Despite the plethora of index funds and ETFs (exchange traded funds), there is one investment solution that index investors still need, that does not exist yet in a suitable form, and that is an effective asset allocation index, opines Lewis Braham in ‘ The House that Bogle Built ' (www.tatamcgrawhill.com).

He cites a landmark study by Gary Brinson in 1986, which found that 93.6 per cent of the variation in quarterly portfolio returns is due to the asset allocation of portfolios, not the individual security selection. In this context, an interesting analogy for ‘unmanaged' index funds, as the author puts it, is of ‘tools without a carpenter or an architect to put them to good use.' More importantly, he is of the view that one of the greatest failings of the total stock market index is that it does not answer the fundamental question of whether it is worth owning stocks at all.

Common arguments

Braham traces how the efficient market hypothesis and its concomitant capital asset pricing model (CAPM) were supposed to answer the ‘why-own-stocks' question via the notion of an equity risk premium – that investors are rewarded, for the additional risks they take in stocks, with greater returns than those on bonds. He mentions the argument that those with long time horizons, who can stand the greater volatility, should always allocate more to stocks than to bonds, regardless of what the respective valuations of the different asset classes are at the time.

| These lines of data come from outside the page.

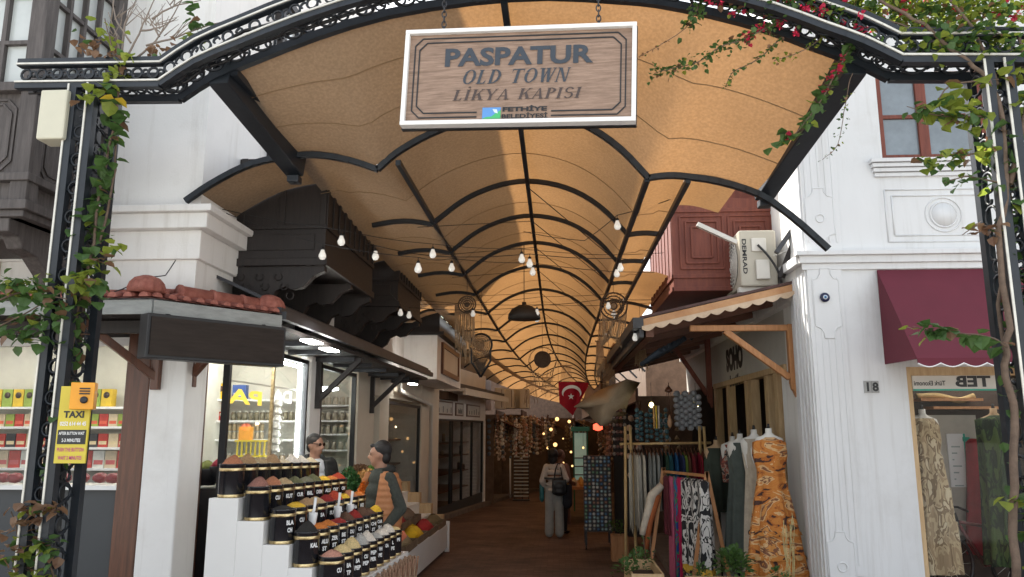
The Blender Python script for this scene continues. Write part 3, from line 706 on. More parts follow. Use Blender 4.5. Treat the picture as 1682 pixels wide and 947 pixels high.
# red balcony above
rbp = at(1107, 478, X=1.45); ry0 = rbp.y; rz0 = rbp.z; rb1 = at(1071, 512, X=1.45)
mb = MB(); mb.bx(1.45, RX, ry0, rb1.y, rz0, rz0 + 1.18)
for zz in (rz0, rz0 + .16, rz0 + 1.0): mb.bx(1.43, RX, ry0 - .02, ry0, zz, zz + .05); mb.bx(1.43, 1.45, ry0 - .02, rb1.y, zz, zz + .05)
for k in range(2):
    x0, x1 = 1.55 + k * .6, 2.08 + k * .6
    for s_ in (0, .07, .14): 
        z0, z1 = rz0 + .28 + s_, rz0 + .95 - s_
        P = [(x0 + s_, z0), (x1 - s_, z0), (x1 - s_, z1), (x0 + s_, z1)]
        for i in range(4): mb.beam((P[i][0], ry0 - .008 - s_ * .03, P[i][1]), (P[(i + 1) % 4][0], ry0 - .008 - s_ * .03, P[(i + 1) % 4][1]), .022, .022)
for k in range(8): y = lerp(ry0 + .05, rb1.y - .05, k / 7); mb.bx(1.44, 1.45, y - .03, y + .03, rz0 + .21, rz0 + 1.0)
rb_ = mb.build('balcony', M['redwood'], RB, bevel=.004)
mb = MB(); zu = rz0 + 1.18; mb.bx(2.0, RX, ry0 + .35, rb1.y, zu, zu + .25)
for x in (2.0, 2.34, RX - .08): mb.bx(x, x + .08, ry0 + .33, ry0 + .43, zu + .25, zu + 1.5)
mb.bx(2.0, RX, ry0 + .33, ry0 + .44, zu + .25, zu + .34); mb.bx(2.0, RX, ry0 + .33, ry0 + .44, zu + 1.0, zu + 1.08)
mb.build('upper_frame', M['redwood'], rb_)
mb = MB(); mb.bx(2.08, RX - .08, ry0 + .38, ry0 + .39, zu + .34, zu + 1.5); mb.build('pane', M['pane_grey'], rb_)
# street side of the right house: shop opening under timber awning
mb = MB(); mb.bx(RX + .1, RX + .2, 9.5, 16.8, 2.68, 3.38)
mb.build('sign_panel', mat('white_sign_panel', (.50, .48, .44), .7, var=.05), RB)
mb = MB(); mb.bx(RX + .06, RX + .2, 9.5, 13.8, 2.60, 2.68)
for y in (9.9, 10.35, 11.2, 11.45, 12.7, 13.7): mb.bx(RX + .08, RX + .2, y, y + .16, -.1, 2.60)
mb.build('shop_frame', M['palewood'], RB, bevel=.005)
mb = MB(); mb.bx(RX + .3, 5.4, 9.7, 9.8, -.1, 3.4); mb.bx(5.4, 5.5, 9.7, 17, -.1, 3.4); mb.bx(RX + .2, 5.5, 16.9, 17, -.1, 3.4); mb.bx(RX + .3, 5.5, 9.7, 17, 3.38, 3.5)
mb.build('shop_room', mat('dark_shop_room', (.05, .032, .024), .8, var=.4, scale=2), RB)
mb = MB()
put = [(3.0, 'SOHO', 3.13, .24), ]
c = at(1205, 588, X=RX + .09); put_text(mb, 'SOHO', (RX + .097, c.y, c.z + .0), (0, -1, 0), (0, 0, 1), .38, width=1.15, bold=.07)
put_text(mb, 'butik', (RX + .097, c.y, c.z - .34), (0, -1, 0), (0, 0, 1), .18, width=.75, bold=.06, shear=.25)
mb.build('lettering', M['black'], RB)

# timber awning on the right
ag = at(1056, 528, Y=8.75); X0 = ag.x; zA = ag.z; zB = at(1318, 470, Y=8.75).z; YA0, YA1 = 8.75, 17.0
TA = root('timber_awning', (1.9, 11, zA), 'lean-to timber awning with scalloped orange edge board above the clothes shop', 'awning')
mb = MB()
for i in range(12):
    a0, a1 = i / 12, (i + 1) / 12
    x0, x1 = lerp(X0, RX, a0), lerp(X0, RX, a1); z0, z1 = lerp(zA, zB, a0), lerp(zA, zB, a1)
    mb.extr([Vector((x0 + .006, YA0, z0)), Vector((x1, YA0, z1)), Vector((x1, YA1, z1)), Vector((x0 + .006, YA1, z0))], (0, 0, .025))
mb.build('roof_board', mat('red_brown_boards', (.07, .022, .016), .7, var=.3, scale=5, stretch=(1, .3, 1)), TA)
mb = MB(); mb.extr([Vector((X0 - .03, YA0 - .05, zA + .028)), Vector((RX, YA0 - .05, zB + .028)), Vector((RX, YA1, zB + .028)), Vector((X0 - .03, YA1, zA + .028))], (0, 0, .03)); mb.build('roof_sheet', mat('rusty_roof_sheet', (.08, .04, .035), .7, var=.3, scale=6), TA)
mb = MB(); board(mb, (X0 - .02, YA0 - .03, zA + .02), (RX, YA0 - .03, zB + .02), .10, .025); mb.build('verge_board', mat('bleached_orange_board', (.40, .19, .08), .7, scale=4, bump=.2, col2=(.56, .33, .17)), TA)
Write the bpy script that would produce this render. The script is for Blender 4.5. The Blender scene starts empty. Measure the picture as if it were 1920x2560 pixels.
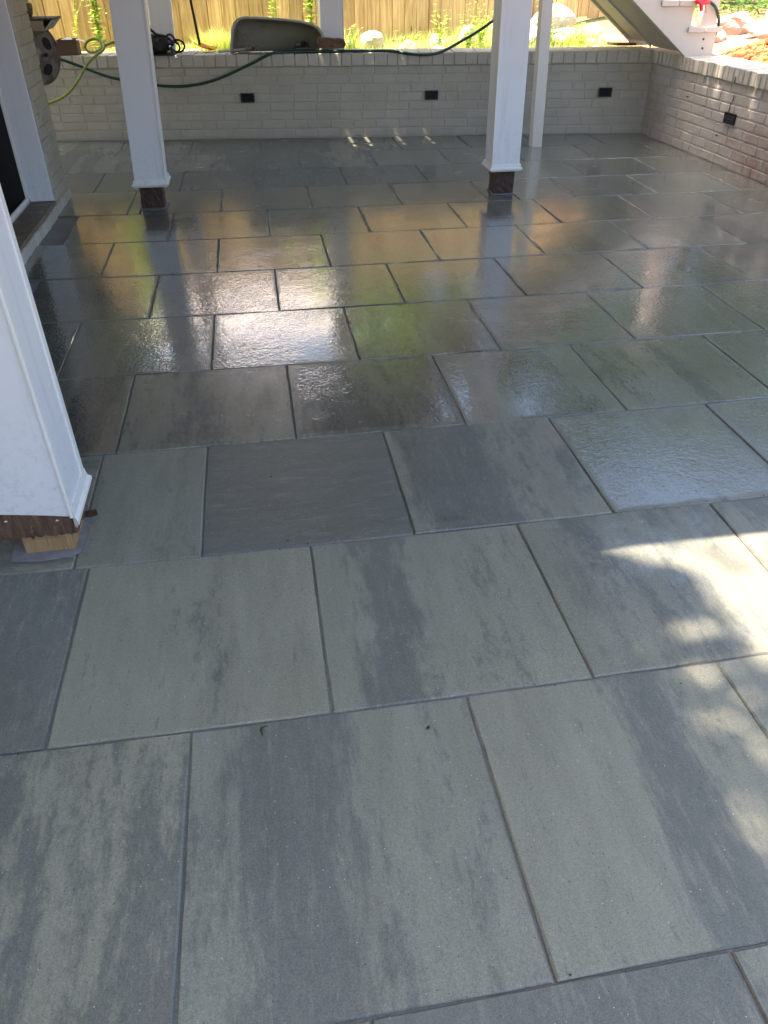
import bpy, bmesh, math, random
from mathutils import Vector, Matrix, Euler
from mathutils.geometry import intersect_point_line
random.seed(7)
scene = bpy.context.scene
C = scene.collection
R_ = math.radians

# ------------------------------------------------------------------ camera
cam_d = bpy.data.cameras.new('camera'); cam = bpy.data.objects.new('camera', cam_d); C.objects.link(cam)
scene.camera = cam
cam_d.sensor_fit = 'VERTICAL'; cam_d.sensor_height = 36; cam_d.sensor_width = 27
cam_d.lens = 36 * 1921.7 / 2560
cam_d.clip_start = .02; cam_d.clip_end = 400
yaw, pitch, roll = -0.15113769, -0.62344349, -0.00734378
f_ = Vector((-math.sin(yaw)*math.cos(pitch), math.cos(yaw)*math.cos(pitch), math.sin(pitch)))
r_ = Vector((math.cos(yaw), math.sin(yaw), 0)); u_ = r_.cross(f_)
cr, sr = math.cos(roll), math.sin(roll)
rr = cr*r_ + sr*u_; uu = -sr*r_ + cr*u_
M = Matrix((rr, uu, -f_)).transposed().to_4x4(); M.translation = Vector((-0.354401, -0.523068, 1.356315))
cam.matrix_world = M
scene.render.resolution_x = 768; scene.render.resolution_y = 1024

# ------------------------------------------------------------------ light
SUN = Vector((0.35, -0.008, -1.0)).normalized()          # direction the light travels
sl = bpy.data.lights.new('sun', 'SUN'); sl.energy = 5.0; sl.angle = R_(0.53); sl.color = (1.0, .82, .66)
so = bpy.data.objects.new('sun', sl); C.objects.link(so); so.rotation_euler = SUN.to_track_quat('-Z', 'Y').to_euler()
world = bpy.data.worlds.new('World'); scene.world = world; world.use_nodes = True
wn = world.node_tree; wn.nodes.clear()
sky = wn.nodes.new('ShaderNodeTexSky'); sky.sky_type = 'NISHITA'; sky.sun_disc = False
sky.sun_elevation = math.asin(-SUN.z); sky.sun_rotation = math.atan2(-SUN.x, -SUN.y)
sky.dust_density = 4.0; sky.air_density = 1.0; sky.ozone_density = .6
bg = wn.nodes.new('ShaderNodeBackground'); bg.inputs[1].default_value = .15
wo = wn.nodes.new('ShaderNodeOutputWorld')
wn.links.new(sky.outputs[0], bg.inputs[0]); wn.links.new(bg.outputs[0], wo.inputs[0])
scene.view_settings.view_transform = 'Standard'; scene.view_settings.look = 'None'
scene.view_settings.gamma = 1; scene.view_settings.exposure = 2.2

# ------------------------------------------------------------------ helpers
def tag(o, label=None, cat=None, group=None, kind=None):
    if label: o['label'] = label
    if cat: o['category'] = cat
    if group: o['group'] = group
    if kind: o['kind'] = kind
    return o
def thing(name, label, cat, loc=(0,0,0), group=None):
    o = bpy.data.objects.new(name, None); C.objects.link(o); o.location = loc; o.empty_display_size = .1
    return tag(o, label, cat, group)
def link(o, parent):
    C.objects.link(o)
    if parent:
        o.parent = parent
        P = Matrix.Translation(parent.location) if parent.type == 'EMPTY' else Matrix.Identity(4)
        o.matrix_parent_inverse = P.inverted()
    return o
def mesh_obj(name, verts, faces, mat, parent=None, smooth=False):
    me = bpy.data.meshes.new(name); me.from_pydata([tuple(v) for v in verts], [], faces); me.update()
    if mat: me.materials.append(mat)
    if smooth: me.polygons.foreach_set('use_smooth', [True]*len(me.polygons))
    return link(bpy.data.objects.new(name, me), parent)
class MB:
    def __init__(s): s.v = []; s.f = []
    def add(s, vs, fs, M=None):
        n = len(s.v)
        s.v += [(M @ Vector(v)) if M else Vector(v) for v in vs]
        s.f += [tuple(i+n for i in f) for f in fs]; return s
    def box(s, x0, x1, y0, y1, z0, z1, M=None, c=0.0):
        """box, optionally with every edge chamfered by c"""
        if c <= 0:
            vs = [(x,y,z) for z in (z0,z1) for y in (y0,y1) for x in (x0,x1)]
            return s.add(vs, [(0,2,3,1),(4,5,7,6),(0,1,5,4),(2,6,7,3),(0,4,6,2),(1,3,7,5)], M)
        bm = bmesh.new(); bmesh.ops.create_cube(bm, size=1)
        for v in bm.verts: v.co = Vector(((x0+x1)/2+v.co.x*(x1-x0), (y0+y1)/2+v.co.y*(y1-y0), (z0+z1)/2+v.co.z*(z1-z0)))
        bmesh.ops.bevel(bm, geom=bm.edges[:], offset=c, segments=1, affect='EDGES', profile=.5)
        bm.verts.ensure_lookup_table()
        s.add([v.co.copy() for v in bm.verts], [tuple(v.index for v in f.verts) for f in bm.faces], M); bm.free(); return s
    def prism(s, poly, axis, a, b):
        """extrude 2D poly along axis ('x','y','z') from a to b"""
        n = len(poly)
        def P(p, t): return {'x':(t,p[0],p[1]),'y':(p[0],t,p[1]),'z':(p[0],p[1],t)}[axis]
        vs = [P(p,a) for p in poly]+[P(p,b) for p in poly]
        fs = [tuple(range(n-1,-1,-1)), tuple(range(n,2*n))]+[(i,(i+1)%n,n+(i+1)%n,n+i) for i in range(n)]
        return s.add(vs, fs)
    def tube(s, pts, r, seg=8, cap=True):
        pts = [Vector(p) for p in pts]; rs = r if isinstance(r,(list,tuple)) else [r]*len(pts)
        n0 = len(s.v); up = Vector((0,0,1)); prev = None
        for i, p in enumerate(pts):
            t = (pts[min(i+1,len(pts)-1)]-pts[max(i-1,0)]).normalized()
            if prev is None:
                a = t.cross(up); a = a if a.length > .1 else t.cross(Vector((1,0,0)))
            else: a = prev - t*prev.dot(t)
            a.normalize(); prev = a; b = t.cross(a)
            for k in range(seg):
                q = 2*math.pi*k/seg; s.v.append(p+(a*math.cos(q)+b*math.sin(q))*rs[i])
        for i in range(len(pts)-1):
            for k in range(seg):
                k2 = (k+1)%seg; s.f.append((n0+i*seg+k, n0+i*seg+k2, n0+(i+1)*seg+k2, n0+(i+1)*seg+k))
        if cap:
            s.f.append(tuple(n0+k for k in range(seg-1,-1,-1))); e = n0+(len(pts)-1)*seg; s.f.append(tuple(e+k for k in range(seg)))
        return s
    def build(s, name, mat, parent=None, smooth=False): 
        o = mesh_obj(name, s.v, s.f, mat, parent, smooth)
        bm = bmesh.new(); bm.from_mesh(o.data); bmesh.ops.recalc_face_normals(bm, faces=bm.faces); bm.to_mesh(o.data); bm.free()
        return o
def spline(pts, n=8):
    pts = [Vector(p) for p in pts]; out = []
    for i in range(len(pts)-1):
        p0 = pts[max(i-1,0)]; p1 = pts[i]; p2 = pts[i+1]; p3 = pts[min(i+2,len(pts)-1)]
        for k in range(n):
            t = k/n; out.append(.5*((2*p1)+(p2-p0)*t+(2*p0-5*p1+4*p2-p3)*t*t+(-p0+3*p1-3*p2+p3)*t**3))
    out.append(pts[-1]); return out

class NT:
    def __init__(s, name):
        s.m = bpy.data.materials.new(name); s.m.use_nodes = True; s.t = s.m.node_tree; s.t.nodes.clear()
        s.out = s.n('ShaderNodeOutputMaterial'); s.b = s.n('ShaderNodeBsdfPrincipled'); s.l(s.b.outputs[0], s.out.inputs[0])
    def n(s, k, **kw):
        x = s.t.nodes.new(k)
        for a, v in kw.items(): setattr(x, a, v)
        return x
    def l(s, a, b): s.t.links.new(a, b)
    def val(s, sock, v):
        if isinstance(v, bpy.types.NodeSocket): s.l(v, sock)
        else: sock.default_value = v
    def math(s, op, a, b=0.0, c=None, clamp=False):
        x = s.n('ShaderNodeMath', operation=op, use_clamp=clamp); s.val(x.inputs[0], a); s.val(x.inputs[1], b)
        if c is not None: s.val(x.inputs[2], c)
        return x.outputs[0]
    def mapr(s, v, a, b, c=0.0, d=1.0, smooth=False):
        x = s.n('ShaderNodeMapRange'); x.interpolation_type = 'SMOOTHSTEP' if smooth else 'LINEAR'
        for i, q in enumerate((v, a, b, c, d)): s.val(x.inputs[i], q)
        return x.outputs[0]
    def mix(s, f, a, b, mode='MIX'):
        x = s.n('ShaderNodeMix', data_type='RGBA', blend_type=mode); s.val(x.inputs[0], f)
        for i, q in ((6, a), (7, b)): s.val(x.inputs[i], (q+(1,)) if isinstance(q, tuple) and len(q) == 3 else q)
        return x.outputs[2]
    def noise(s, vec, scale, detail=4, rough=.55, dist=0, out=0):
        x = s.n('ShaderNodeTexNoise'); s.l(vec, x.inputs['Vector'])
        x.inputs['Scale'].default_value = scale; x.inputs['Detail'].default_value = detail
        x.inputs['Roughness'].default_value = rough; x.inputs['Distortion'].default_value = dist
        return x.outputs[out]
    def voro(s, vec, scale, feature='F1', out=0):
        x = s.n('ShaderNodeTexVoronoi', feature=feature); s.l(vec, x.inputs['Vector']); x.inputs['Scale'].default_value = scale
        return x.outputs[out]
    def scalev(s, vec, sc, loc=(0,0,0), rot=(0,0,0)):
        x = s.n('ShaderNodeMapping'); s.l(vec, x.inputs[0]); x.inputs[1].default_value = loc; x.inputs[2].default_value = rot; x.inputs[3].default_value = sc
        return x.outputs[0]
    def obj(s): return s.n('ShaderNodeTexCoord').outputs['Object']
    def pos(s): return s.n('ShaderNodeNewGeometry').outputs['Position']
    def island(s): return s.n('ShaderNodeNewGeometry').outputs['Random Per Island']
    def bump(s, h, strength=.5, dist=.01):
        x = s.n('ShaderNodeBump'); x.inputs['Strength'].default_value = strength; x.inputs['Distance'].default_value = dist
        s.l(h, x.inputs['Height']); s.l(x.outputs[0], s.b.inputs['Normal']); return x
    def set(s, **kw):
        for k, v in kw.items():
            k = {'color':'Base Color','rough':'Roughness','metal':'Metallic','coat':'Coat Weight','spec':'Specular IOR Level'}.get(k, k)
            s.val(s.b.inputs[k], (v+(1,)) if isinstance(v, tuple) and len(v) == 3 else v)
        return s.m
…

The author reminds that allocations under CAPM were determined based on past performance, past volatility, and past correlations – all of which are ultimately derived from the historical price movements of asset classes, not their current valuations or underlying business or economic fundamentals. He hastens to point out that every mutual fund prospectus is yet required to carry the legal disclaimer, ‘Past performance is no guarantee of future results.'

Faith questioned

It is justifiable, therefore, that CAPM is being questioned after two brutal crashes, says Braham. He contends forcefully that CAPM and the efficient market hypothesis are really a political and religious ideology masquerading as a social science. For, underlying these concepts is a basic faith that in the long run, stocks always go up; that human beings are rational, efficient allocators of capital; and that they will always be rewarded appropriately for the rational risks they take over the long term.

“When extrapolated to the larger society, as these theories were meant to be by their libertarian architects, they sought to validate via the scientific method a belief that capital markets get it right by themselves and that no government or social intervention of any sort is needed.” Alas, the results of such extrapolation have been disastrous, frets Braham, because individual investors are irrational and bad allocators of capital, and also because their corporate and financial agents have little interest or ability in rational allocation either.

Bubbles beware

The book makes a reference to an article by Robert Arnott in the ‘Journal of Indexes,' about how CAPM's equity risk premium model has fared so poorly, of late, that over a 41-year period from 1968 through February 2009, stock investors earned no noticeable return premium over 20-year Treasury bonds at all, despite taking on considerable amounts of business risk and experiencing far more volatility in returns. While the inference from the above is not that bonds are better than stocks, the author is amazed that investors currently pour tonnes of money into bonds, as irrationally as with the stock bubble in 1999.

So the question, as Braham summarises, is whether there is a reasonable means for index investors to achieve an effective allocation of capital between stocks, bonds, cash, and perhaps alternative investments without getting caught up in bubbles. To those who would suggest in response that asset allocation decisions are what financial planners are for, the author's protest is that such an intermediary adds to the cost, thus reducing investors' returns typically by about one percentage point a year.

Is it possible to create an allocation fund that reaps all potential gains that indexers normally enjoy without paying extra for financial advice, asks Braham. “This seems to me to be the primary challenge for indexing going forward.”

Insightful read for investors who are not satisfied with just scratching the surface.